Goal of the exercise:
Copy down every line where the string "Write" shows up.

Listing:
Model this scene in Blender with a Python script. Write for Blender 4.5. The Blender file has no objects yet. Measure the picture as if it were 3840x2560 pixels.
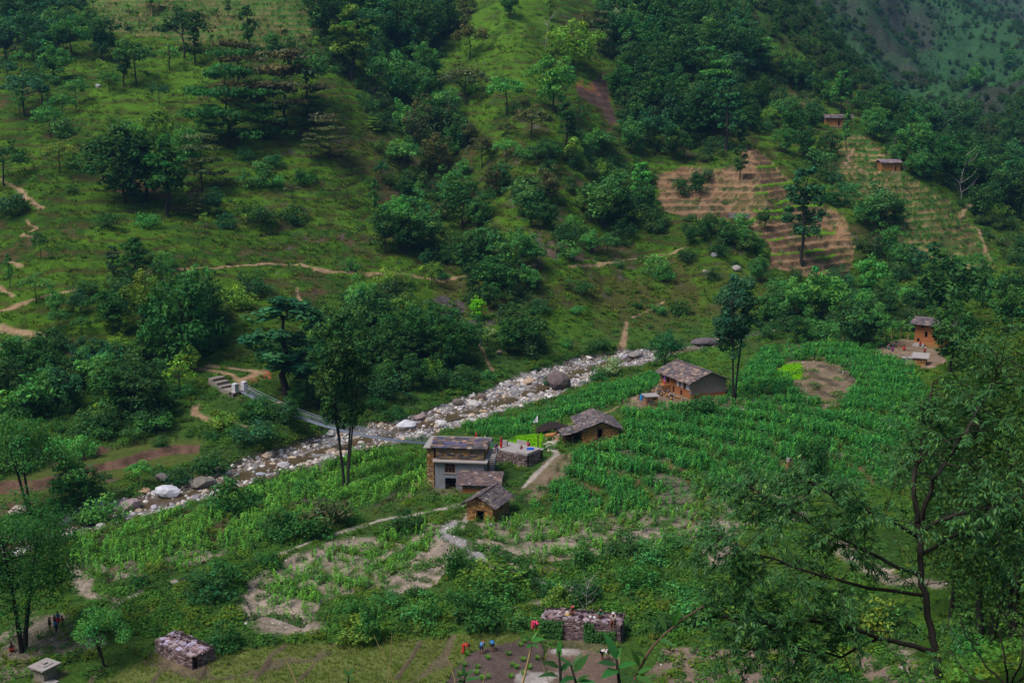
--
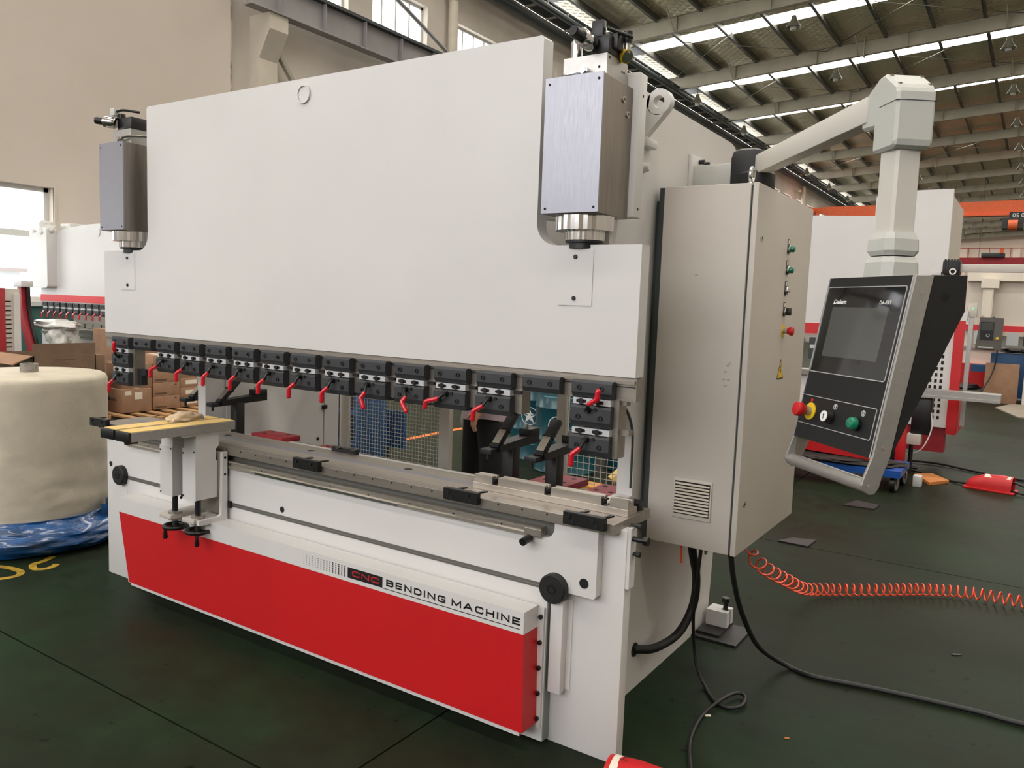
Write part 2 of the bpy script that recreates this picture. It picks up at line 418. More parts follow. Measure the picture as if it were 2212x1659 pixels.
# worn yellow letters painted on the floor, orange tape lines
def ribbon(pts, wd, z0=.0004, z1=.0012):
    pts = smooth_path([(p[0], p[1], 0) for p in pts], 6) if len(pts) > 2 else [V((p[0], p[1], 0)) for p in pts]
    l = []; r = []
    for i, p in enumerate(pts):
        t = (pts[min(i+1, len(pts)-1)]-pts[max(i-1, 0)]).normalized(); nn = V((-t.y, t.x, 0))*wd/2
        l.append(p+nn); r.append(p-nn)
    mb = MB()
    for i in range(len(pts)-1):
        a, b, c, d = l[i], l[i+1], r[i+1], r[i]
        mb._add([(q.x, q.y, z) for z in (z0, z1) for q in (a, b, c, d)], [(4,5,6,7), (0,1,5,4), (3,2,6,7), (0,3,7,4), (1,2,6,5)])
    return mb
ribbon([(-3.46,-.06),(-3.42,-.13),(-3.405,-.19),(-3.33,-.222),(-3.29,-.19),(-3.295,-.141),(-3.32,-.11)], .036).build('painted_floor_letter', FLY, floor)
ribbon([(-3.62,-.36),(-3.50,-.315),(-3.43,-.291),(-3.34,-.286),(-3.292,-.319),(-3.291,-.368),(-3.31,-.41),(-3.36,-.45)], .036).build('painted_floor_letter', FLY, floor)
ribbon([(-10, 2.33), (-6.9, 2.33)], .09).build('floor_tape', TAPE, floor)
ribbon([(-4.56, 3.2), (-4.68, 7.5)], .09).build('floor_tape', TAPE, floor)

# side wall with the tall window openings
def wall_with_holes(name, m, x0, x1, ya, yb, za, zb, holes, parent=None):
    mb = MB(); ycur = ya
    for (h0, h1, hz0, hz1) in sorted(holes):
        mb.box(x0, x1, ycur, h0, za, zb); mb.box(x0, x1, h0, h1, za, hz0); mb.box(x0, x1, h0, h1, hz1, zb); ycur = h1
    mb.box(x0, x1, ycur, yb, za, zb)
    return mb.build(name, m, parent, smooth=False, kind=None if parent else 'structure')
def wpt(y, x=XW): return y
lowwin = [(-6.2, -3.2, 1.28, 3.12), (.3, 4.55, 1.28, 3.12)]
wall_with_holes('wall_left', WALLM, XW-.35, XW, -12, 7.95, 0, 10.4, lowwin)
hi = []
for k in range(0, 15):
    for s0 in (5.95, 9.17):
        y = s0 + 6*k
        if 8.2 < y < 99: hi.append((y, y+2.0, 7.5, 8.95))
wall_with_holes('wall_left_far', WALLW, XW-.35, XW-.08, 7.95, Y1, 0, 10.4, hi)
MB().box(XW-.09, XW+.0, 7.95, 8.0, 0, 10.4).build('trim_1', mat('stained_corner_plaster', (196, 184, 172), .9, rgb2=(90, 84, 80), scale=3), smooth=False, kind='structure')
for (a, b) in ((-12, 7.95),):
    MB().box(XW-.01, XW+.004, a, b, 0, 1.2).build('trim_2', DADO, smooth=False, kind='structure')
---
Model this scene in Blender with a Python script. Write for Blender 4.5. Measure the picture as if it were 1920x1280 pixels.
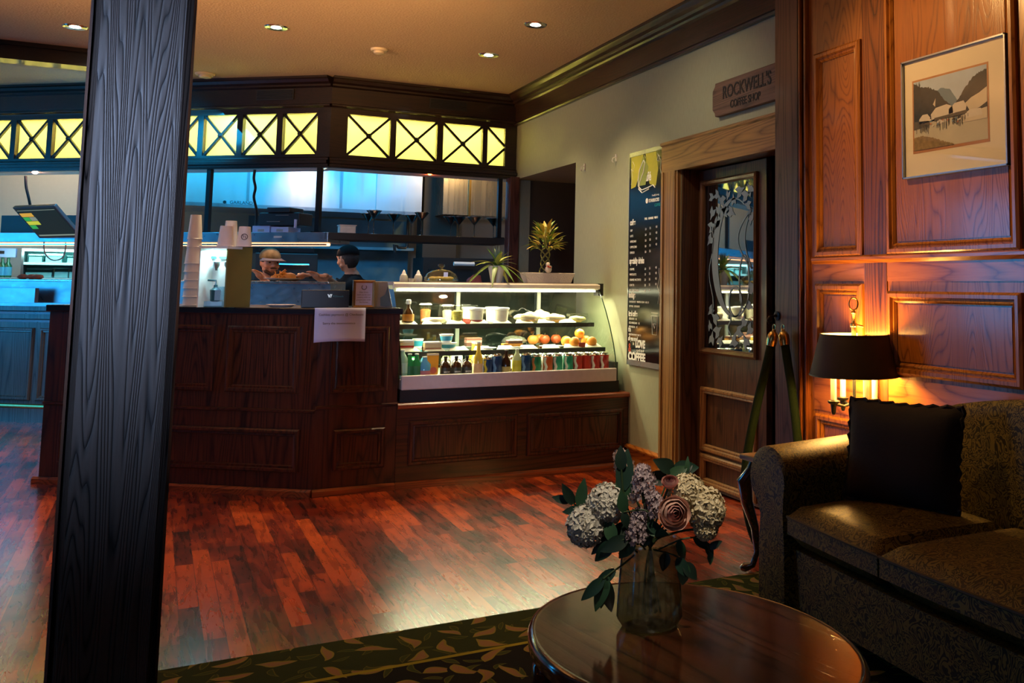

Output for this exercise:
Model this scene in Blender with a Python script. Write for Blender 4.5. The Blender file has no objects yet. Measure the picture as if it were 3840x2560 pixels.
Write part 2 of the bpy script that recreates this picture. It picks up at line 418. More parts follow. Measure the picture as if it were 2212x1659 pixels.
Model this scene in Blender with a Python script. Write for Blender 4.5. Measure the picture as if it were 1920x1280 pixels.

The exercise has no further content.